Consumerpedia

Revision as of 21:58, 30 March 2004 by 142.177.92.223 (talk) (Consumerium POV on Consumerpedia)

The Consumerpedia is a collaborative project to create a GFDL corpus resource specifically to enable moral purchasing. It will provide information that consumers need to develop strategies for engaging in moral purchasing and moral living, to evaluate the morality behind their purchases, and to locate enterprises or products they need.

It was initiated by DanKeshet and it runs MediaWiki and content is under GFDL so it can be useful as a gathering place for Company and Boycott info so that the Development Wiki can focus only on use cases that actually move us forward towards pilot projects.

http://www.channel1.com/users/dkesh/consumerpedia/index.php/Main_Page

relationship

Ideally, Consumerpedia would work so well that it could become the Research Wiki - pages would be XML imported to the Publish Wiki where they'd be turned into a Consumerium buying signal, get only a final touch up for legal and language/translation/simplicity concerns, and reflect the buying criteria the user wants. There'd be no work for "our own" Research Wiki to do!

This sounds wonderful, but it's a fantasy. Without more structure and extremely consistent naming, it's going to be impossible to tell which companies or products are violating what criteria. The Consumerium:intermediate pages are supposed to standardize that data in the Research Wiki. So, very likely, the best cases where we don't need it at all, aren't realistic, they're just visions worth working towards but not to be expected as an outcome.

Much more likely, Consumerpedia, Recyclopedia, Disinfopedia and Wikipedia will all serve in parallel as GFDL text corpus sources, and only limited standards will be applied in them all, hopefully based on terms and mandatory labels and comprehensive outcome names (like deforestation, slavery, ape extinction) that are already titles of articles in GFDL corpus. Deviating from such standard terms is a disaster, as, it makes it impossible to tell which buying criteria are being violated! So, it's worth every effort to keep all four major sources in line, and to work hard to translate these terms consistently into all other languages (so far, only a concern at Wikipedia)

convergence

We all seem to agree that a close relationship is desirable. Convergence is far simpler if some basic conventions are followed very early, and some essential concepts have the same names everywhere: buying criteria, comprehensive outcome, economic choice, moral purchasing, political consumerism, fair trade, safe trade, and externalities like deforestation, extinction, slavery, etc.

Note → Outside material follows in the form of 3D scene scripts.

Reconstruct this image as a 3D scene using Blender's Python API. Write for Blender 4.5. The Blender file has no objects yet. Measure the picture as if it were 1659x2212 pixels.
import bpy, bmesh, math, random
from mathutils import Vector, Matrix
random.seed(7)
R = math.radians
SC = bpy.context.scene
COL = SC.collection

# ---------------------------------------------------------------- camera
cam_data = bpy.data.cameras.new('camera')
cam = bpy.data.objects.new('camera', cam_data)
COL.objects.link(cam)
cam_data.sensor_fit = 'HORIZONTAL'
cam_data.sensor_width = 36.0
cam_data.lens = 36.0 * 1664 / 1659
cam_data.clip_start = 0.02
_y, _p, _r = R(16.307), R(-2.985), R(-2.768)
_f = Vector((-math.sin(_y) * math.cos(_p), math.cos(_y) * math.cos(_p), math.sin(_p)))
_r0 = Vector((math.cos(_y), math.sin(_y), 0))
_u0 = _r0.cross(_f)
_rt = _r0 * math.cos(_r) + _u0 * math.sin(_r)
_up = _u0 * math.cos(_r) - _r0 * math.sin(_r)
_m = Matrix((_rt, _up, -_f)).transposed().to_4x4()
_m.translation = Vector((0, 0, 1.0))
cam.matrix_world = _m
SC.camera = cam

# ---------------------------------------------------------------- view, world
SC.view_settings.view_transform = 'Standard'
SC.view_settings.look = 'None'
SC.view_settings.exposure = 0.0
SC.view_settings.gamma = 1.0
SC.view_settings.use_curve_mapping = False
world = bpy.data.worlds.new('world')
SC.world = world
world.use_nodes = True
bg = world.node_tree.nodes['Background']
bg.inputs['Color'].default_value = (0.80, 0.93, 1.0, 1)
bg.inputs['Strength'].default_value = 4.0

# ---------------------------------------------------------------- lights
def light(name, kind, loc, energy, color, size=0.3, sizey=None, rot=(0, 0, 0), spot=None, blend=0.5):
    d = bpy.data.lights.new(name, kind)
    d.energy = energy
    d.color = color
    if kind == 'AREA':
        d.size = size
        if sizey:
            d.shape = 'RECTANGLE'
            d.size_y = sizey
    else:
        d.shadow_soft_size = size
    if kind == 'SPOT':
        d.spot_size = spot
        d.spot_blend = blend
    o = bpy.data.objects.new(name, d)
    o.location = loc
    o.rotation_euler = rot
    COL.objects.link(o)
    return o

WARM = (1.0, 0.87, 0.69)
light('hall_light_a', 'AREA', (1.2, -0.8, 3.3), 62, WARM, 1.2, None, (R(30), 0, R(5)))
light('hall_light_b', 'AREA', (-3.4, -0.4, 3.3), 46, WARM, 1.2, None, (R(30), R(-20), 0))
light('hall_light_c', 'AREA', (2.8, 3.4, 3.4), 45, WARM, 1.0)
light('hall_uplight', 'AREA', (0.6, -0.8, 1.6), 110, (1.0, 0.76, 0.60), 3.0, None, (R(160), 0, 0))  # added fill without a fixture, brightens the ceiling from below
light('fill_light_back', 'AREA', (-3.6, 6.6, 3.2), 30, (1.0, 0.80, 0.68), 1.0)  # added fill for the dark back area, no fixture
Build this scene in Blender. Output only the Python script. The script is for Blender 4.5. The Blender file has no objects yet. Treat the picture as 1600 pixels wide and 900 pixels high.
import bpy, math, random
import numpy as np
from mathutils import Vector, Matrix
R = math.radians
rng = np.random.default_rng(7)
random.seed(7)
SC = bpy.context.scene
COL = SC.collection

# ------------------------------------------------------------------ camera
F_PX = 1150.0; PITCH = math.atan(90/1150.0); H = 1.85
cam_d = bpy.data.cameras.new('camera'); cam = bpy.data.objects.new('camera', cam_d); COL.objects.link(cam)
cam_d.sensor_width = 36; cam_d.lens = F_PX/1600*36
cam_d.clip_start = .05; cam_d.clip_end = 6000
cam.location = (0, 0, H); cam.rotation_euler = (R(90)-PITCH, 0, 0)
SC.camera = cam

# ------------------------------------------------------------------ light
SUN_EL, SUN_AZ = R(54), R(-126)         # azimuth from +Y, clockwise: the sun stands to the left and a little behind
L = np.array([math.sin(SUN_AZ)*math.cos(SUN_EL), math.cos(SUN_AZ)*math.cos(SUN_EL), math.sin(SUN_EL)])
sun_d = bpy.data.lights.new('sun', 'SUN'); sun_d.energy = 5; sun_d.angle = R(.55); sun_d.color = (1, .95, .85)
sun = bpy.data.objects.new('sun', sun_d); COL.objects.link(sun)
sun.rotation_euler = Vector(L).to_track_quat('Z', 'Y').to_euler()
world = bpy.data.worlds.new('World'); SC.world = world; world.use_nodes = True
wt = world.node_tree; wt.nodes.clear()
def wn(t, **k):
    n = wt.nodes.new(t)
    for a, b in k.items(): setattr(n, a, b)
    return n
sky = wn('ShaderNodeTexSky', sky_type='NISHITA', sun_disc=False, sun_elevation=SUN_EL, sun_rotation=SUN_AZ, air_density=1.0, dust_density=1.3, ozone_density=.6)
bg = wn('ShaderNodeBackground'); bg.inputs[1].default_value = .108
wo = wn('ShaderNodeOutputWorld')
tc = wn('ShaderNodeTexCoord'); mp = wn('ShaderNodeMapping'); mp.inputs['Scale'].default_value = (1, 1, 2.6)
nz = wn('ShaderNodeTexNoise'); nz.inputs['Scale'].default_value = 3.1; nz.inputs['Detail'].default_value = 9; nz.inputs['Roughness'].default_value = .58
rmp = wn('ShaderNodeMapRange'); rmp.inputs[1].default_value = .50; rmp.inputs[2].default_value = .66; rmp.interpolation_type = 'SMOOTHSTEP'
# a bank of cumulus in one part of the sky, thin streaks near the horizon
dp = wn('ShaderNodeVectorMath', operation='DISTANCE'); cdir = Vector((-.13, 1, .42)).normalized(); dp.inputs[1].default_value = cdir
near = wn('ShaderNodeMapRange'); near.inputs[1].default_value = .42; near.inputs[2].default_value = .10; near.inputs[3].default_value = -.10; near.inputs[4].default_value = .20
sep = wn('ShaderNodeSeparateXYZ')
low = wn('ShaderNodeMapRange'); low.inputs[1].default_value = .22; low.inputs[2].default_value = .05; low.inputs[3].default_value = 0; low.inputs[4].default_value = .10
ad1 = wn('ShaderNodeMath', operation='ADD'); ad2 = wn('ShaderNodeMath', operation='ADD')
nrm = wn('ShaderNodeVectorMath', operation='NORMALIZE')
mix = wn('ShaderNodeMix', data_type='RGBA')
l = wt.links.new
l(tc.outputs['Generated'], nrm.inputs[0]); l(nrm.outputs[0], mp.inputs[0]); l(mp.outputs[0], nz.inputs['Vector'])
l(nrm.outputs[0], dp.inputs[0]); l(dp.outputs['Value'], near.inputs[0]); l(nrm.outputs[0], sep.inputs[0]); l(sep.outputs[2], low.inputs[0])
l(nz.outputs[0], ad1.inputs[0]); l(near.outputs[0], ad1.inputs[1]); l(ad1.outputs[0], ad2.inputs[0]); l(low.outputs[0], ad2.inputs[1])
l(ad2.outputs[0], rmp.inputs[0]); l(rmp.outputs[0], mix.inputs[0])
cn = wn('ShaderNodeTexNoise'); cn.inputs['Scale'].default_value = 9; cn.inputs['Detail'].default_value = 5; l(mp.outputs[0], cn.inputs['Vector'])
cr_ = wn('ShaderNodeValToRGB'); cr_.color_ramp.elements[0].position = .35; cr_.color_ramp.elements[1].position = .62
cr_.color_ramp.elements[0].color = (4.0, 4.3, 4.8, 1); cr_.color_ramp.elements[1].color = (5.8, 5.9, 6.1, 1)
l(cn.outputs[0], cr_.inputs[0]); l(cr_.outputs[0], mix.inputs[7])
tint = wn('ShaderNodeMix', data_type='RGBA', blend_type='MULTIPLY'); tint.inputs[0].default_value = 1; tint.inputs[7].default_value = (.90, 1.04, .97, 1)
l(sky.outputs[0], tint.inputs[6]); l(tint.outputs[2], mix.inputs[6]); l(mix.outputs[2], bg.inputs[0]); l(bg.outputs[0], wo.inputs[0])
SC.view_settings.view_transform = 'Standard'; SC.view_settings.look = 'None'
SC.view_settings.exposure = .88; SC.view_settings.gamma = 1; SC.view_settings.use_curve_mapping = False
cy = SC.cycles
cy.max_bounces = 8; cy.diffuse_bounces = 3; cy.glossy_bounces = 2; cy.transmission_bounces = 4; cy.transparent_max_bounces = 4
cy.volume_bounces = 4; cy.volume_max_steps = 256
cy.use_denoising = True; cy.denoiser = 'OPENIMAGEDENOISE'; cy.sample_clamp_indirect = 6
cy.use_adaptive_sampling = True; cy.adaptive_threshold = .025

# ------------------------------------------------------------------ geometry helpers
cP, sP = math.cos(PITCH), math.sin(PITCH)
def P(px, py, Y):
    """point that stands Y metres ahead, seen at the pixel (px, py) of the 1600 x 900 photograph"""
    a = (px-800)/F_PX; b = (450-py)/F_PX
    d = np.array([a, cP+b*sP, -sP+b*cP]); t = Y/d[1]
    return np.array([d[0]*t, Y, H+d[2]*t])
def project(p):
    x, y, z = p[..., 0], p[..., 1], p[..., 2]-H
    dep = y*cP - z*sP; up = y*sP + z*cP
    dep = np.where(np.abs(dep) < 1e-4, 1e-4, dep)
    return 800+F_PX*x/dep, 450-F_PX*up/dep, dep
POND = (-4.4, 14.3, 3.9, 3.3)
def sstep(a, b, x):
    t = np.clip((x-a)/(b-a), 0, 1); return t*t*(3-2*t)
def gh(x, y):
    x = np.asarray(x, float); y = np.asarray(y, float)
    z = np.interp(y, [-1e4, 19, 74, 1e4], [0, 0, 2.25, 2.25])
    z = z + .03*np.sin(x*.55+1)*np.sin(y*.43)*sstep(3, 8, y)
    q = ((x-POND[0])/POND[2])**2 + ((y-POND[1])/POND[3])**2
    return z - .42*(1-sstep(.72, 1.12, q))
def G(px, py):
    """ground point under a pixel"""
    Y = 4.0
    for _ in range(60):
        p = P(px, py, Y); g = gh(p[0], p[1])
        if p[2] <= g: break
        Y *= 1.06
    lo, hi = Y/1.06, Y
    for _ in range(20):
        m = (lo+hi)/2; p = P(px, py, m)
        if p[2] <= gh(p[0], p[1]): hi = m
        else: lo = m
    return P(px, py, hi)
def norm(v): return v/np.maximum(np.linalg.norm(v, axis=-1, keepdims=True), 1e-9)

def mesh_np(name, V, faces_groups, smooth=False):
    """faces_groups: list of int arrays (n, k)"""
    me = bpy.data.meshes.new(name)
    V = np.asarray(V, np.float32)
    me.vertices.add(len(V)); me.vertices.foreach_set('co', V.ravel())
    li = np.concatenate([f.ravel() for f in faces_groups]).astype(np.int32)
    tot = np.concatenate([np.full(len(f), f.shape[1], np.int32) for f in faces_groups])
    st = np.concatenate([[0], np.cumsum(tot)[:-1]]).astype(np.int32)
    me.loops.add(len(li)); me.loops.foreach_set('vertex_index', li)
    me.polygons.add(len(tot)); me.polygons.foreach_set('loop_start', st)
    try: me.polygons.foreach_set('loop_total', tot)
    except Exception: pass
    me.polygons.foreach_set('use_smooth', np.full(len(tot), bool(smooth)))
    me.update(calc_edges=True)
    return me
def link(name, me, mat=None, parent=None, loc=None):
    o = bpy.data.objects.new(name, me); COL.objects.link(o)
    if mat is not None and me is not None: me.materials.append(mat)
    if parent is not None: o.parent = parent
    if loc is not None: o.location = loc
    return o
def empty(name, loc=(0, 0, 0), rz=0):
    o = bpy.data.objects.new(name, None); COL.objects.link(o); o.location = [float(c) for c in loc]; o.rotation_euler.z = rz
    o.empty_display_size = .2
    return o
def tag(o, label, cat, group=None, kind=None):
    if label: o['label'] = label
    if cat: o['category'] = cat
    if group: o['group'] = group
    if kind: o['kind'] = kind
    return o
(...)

From Consumerpedia point of view, different GFDL corpus might well be appropriate, and they might not always converge with those of Consumerium itself. But, it's easier to track that by making sure that en: Consumerpedia: "we",en: Consumerpedia: "Policy" and en: Consumerpedia: "itself" have the usual meanings. An interwiki link standard would be handy about now!

However, they need to get off on the right foot: Gus Kouwenhoven (perhaps CIV should be high on the investigation priorities list. If after all that work you're still buying from Gus via CIV, then, Consumerpedia will just be an enemy projects that distracts and distorts the reality.

near-convergence

Consumerium Service access that doesn't need worn devices could all happen through Consumerpedia if they converged perfectly on definitions of some concepts:

We must at least share comprehensive outcome and economic choice and very exact descriptions of externalities is a real mistake. It's going to take work to get everyone agreeing on all that! But without it, you have no consensus about what is actually worth documenting about a company, no standard terms to use, "what links here" becomes useless, and etc.

managing

They don't have a lot of wiki management problems yet. The above are the minimum required to achieve at least near-convergence. Other structural stuff like best cases, worst cases, user stories, etc., trolls leave to you to manage. It's probably best to avoid that structure for now - it only starts to matter once there is a very rigorous mission, that fails easily, or, far too many people involved. 'Consumerpedia isn't there.

Beware in particular if Angela gets involved. She'll kill it in ten minutes if she gets sysop status, and you will never be able to use one scrap of what's at Consumerpedia to create a Consumerium:intermediate page or ever affect a Consumerium buying signal. She is absolute poison to projects that have to work from actual user buying criteria.